YOUR INSTRUCTIONS: Print the lines beginning with the one that contains "were 2352x1568 pixels." and ending with the one that contains "LEDGES = []", exactly, both included, and no other lines.

GIVEN RECORDS:
* Begin *

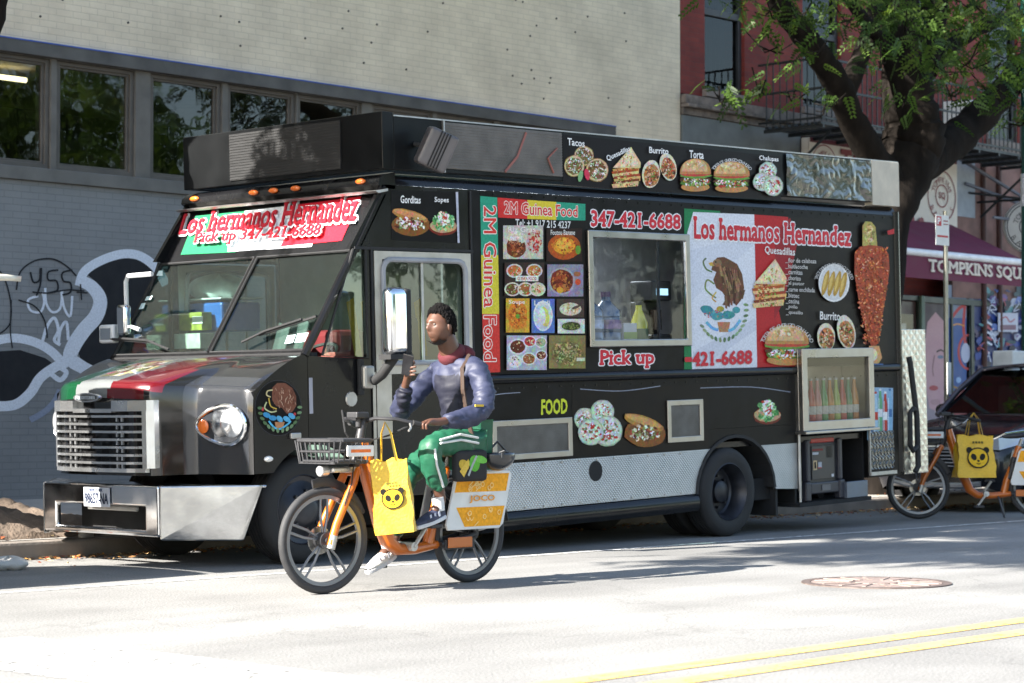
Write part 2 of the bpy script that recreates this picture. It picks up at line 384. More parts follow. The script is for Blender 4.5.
def paint_mat(name,col,wear):
    m=mat(name,col,.6,var=.08); nt=m.node_tree; L=nt.links; b=nt.nodes['Principled BSDF']
    tc=nd(nt,'ShaderNodeTexCoord'); n=nd(nt,'ShaderNodeTexNoise'); n.inputs['Scale'].default_value=14; n.inputs['Detail'].default_value=8; n.inputs['Roughness'].default_value=.75; L.new(tc.outputs['Object'],n.inputs['Vector'])
    r=nd(nt,'ShaderNodeMapRange'); r.inputs[1].default_value=wear; r.inputs[2].default_value=wear+.06; L.new(n.outputs['Fac'],r.inputs[0]); L.new(r.outputs[0],b.inputs['Alpha']); return m
def sheet(name,x0,y0,x1,y1,z,m,z1=None):
    mb=MB(); z1=z if z1 is None else z1; mb.add([(x0,y0,z),(x1,y0,z),(x1,y1,z1),(x0,y1,z1)],[(0,1,2,3)]); o=mb.build(name,m); o['kind']='structure'; return o
sheet('road',-400,-9,400,14.43,0,road_mat())
conc=mat('pavement concrete',(.34,.325,.30),.85,var=.15,scale=3,bump=.3,bscale=50)
o=sheet('ground',-1200,-1200,1200,1200,-.06,mat('ground soil',(.15,.14,.12),.9))
sheet('sidewalk',-60,14.60,120,19.3,.145,conc,.25)
mb=MB(); mb.box((-60,14.43,-.05),(120,14.60,.142)); o=mb.build('kerb',mat('kerb granite',(.22,.19,.165),.8,var=.25,scale=4,bump=.4,bscale=30),bevel=.025); o['kind']='structure'
# far pavement, behind the viewer
sheet('far_sidewalk',-60,-40,120,-9,.12,conc); 
mb=MB()
for x in [i*1.52 for i in range(-6,30)]: mb.box((x,14.62,.150),(x+.012,19.2,.256))
yel=paint_mat('yellow road paint',(.80,.52,.16),.38); wht=paint_mat('white road paint',(.72,.71,.68),.44)
def line_marking(y,w_,m,name,x0=-60,x1=120):
    o=sheet(name,x0,y-w_/2,x1,y+w_/2,.004,m); return o
line_marking(6.24,.15,yel,'yellow_centre_line'); line_marking(5.90,.15,yel,'yellow_centre_line')
line_marking(11.92,.09,wht,'white_parking_line')
a=gnd(0,634); b=gnd(0,668)
sheet('white_stop_line',b.x-.05,-2,a.x,9.5,.004,wht)
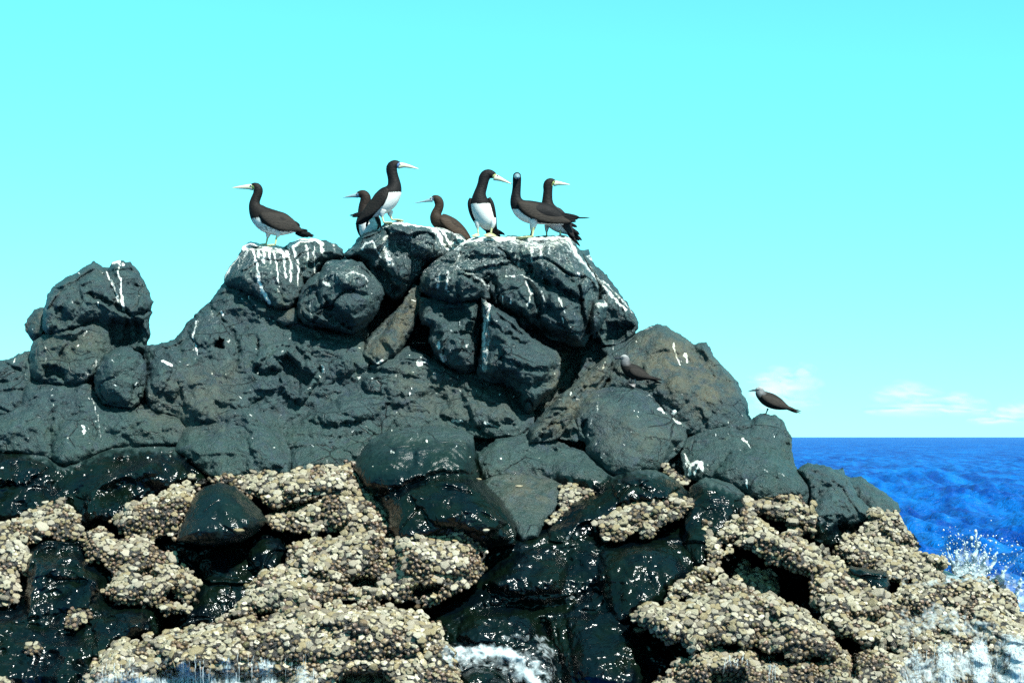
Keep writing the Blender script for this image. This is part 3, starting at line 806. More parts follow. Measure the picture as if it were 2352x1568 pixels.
M_CRUST = crust_material()
LEDGES = []


def ledge(label, poly, **kw):
    kw['T'] = kw.get('T', .20) * .62
    kw['R'] = kw.get('R', 40) * 1.25
    kw.setdefault('amp', 1.25)
    kw.setdefault('chisel', .7)
    kw.setdefault('edge', 7.0)
    kw.setdefault('rag', 17.0)
    opts = {k: kw.pop(k) for k in ('size', 'brown', 'wetness', 'squash') if k in kw}
    o, info = build_rock('barnacled_ledge', poly, label=label, cat='barnacle ledge', group='barnacle covered ledges at the waterline', mat=M_CRUST, wet=.3, **kw)
    LEDGES.append((o, info, opts))


ledge('barnacle ledge at the far left edge draped over a wet black rock',
      [(-90, 1215), (0, 1203), (60, 1178), (110, 1153), (150, 1151), (186, 1180), (192, 1215), (192, 1242), (110, 1237), (65, 1265), (60, 1312), (45, 1342), (40, 1388), (-90, 1402)], off=-.24, R=50, T=.26)
ledge('lumpy barnacle ledge hanging with a ragged edge left of the dark channel',
      [(186, 1213), (230, 1214), (280, 1234), (340, 1240), (390, 1268), (430, 1298), (456, 1332), (456, 1366), (400, 1386), (385, 1372), (330, 1392), (262, 1382), (240, 1362), (262, 1312), (200, 1292), (188, 1252)], off=-.30, T=.24,
      feats=[('lump', [(300, 1310), (350, 1290), (380, 1330), (330, 1350)], -.12, 16), ('lump', [(360, 1360), (410, 1340), (430, 1372), (390, 1390)], -.14, 14)])
ledge('long barnacle bank arching over the black dome boulder with a dark cave in it',
      [(264, 1188), (300, 1160), (370, 1130), (450, 1105), (520, 1094), (600, 1087), (700, 1078), (790, 1064), (818, 1075), (826, 1110), (866, 1140), (896, 1185), (906, 1222), (880, 1242), (800, 1230), (740, 1222), (640, 1222), (600, 1200),
       (620, 1170), (590, 1150), (540, 1112), (505, 1106), (450, 1122), (432, 1170), (412, 1226), (350, 1247), (310, 1237), (266, 1216)], off=-.26, T=.24, R=46,
      feats=[('lump', [(596, 1168), (640, 1160), (700, 1146), (738, 1132), (748, 1148), (700, 1172), (660, 1186), (616, 1190)], -.55, 14), ('lump', [(640, 1100), (800, 1080), (800, 1120), (650, 1140)], .08, 20)])
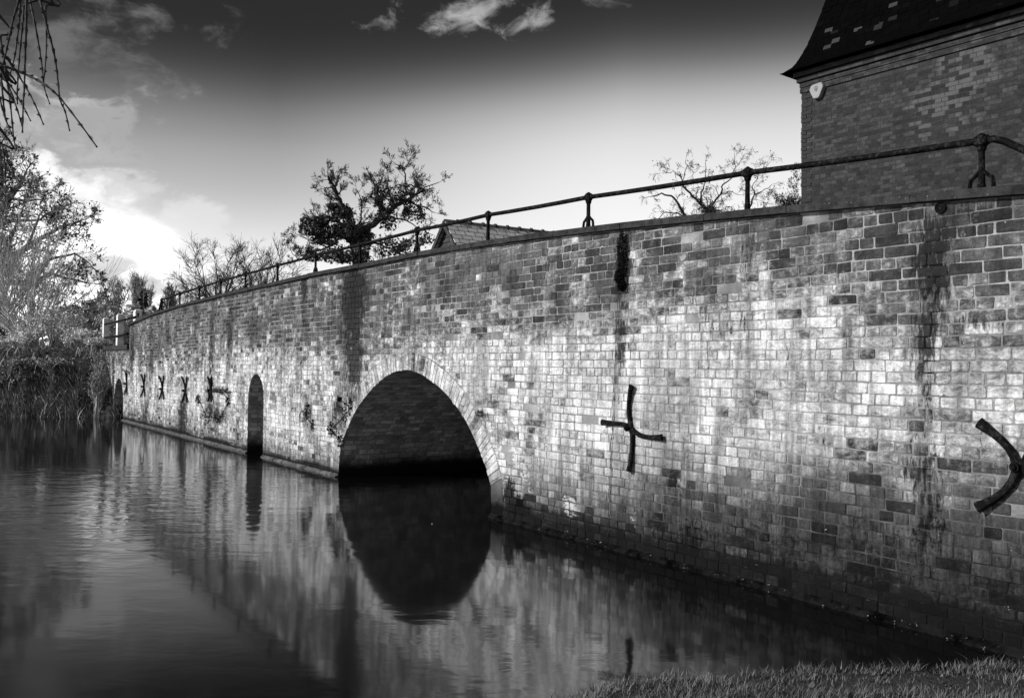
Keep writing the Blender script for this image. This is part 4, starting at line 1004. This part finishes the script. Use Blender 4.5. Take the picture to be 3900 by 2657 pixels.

* End *

EXERCISE ANSWER:
Keep writing the Blender script for this image. This is part 3, starting at line 806. More parts follow. Measure the picture as if it were 2352x1568 pixels.
M_CRUST = crust_material()
LEDGES = []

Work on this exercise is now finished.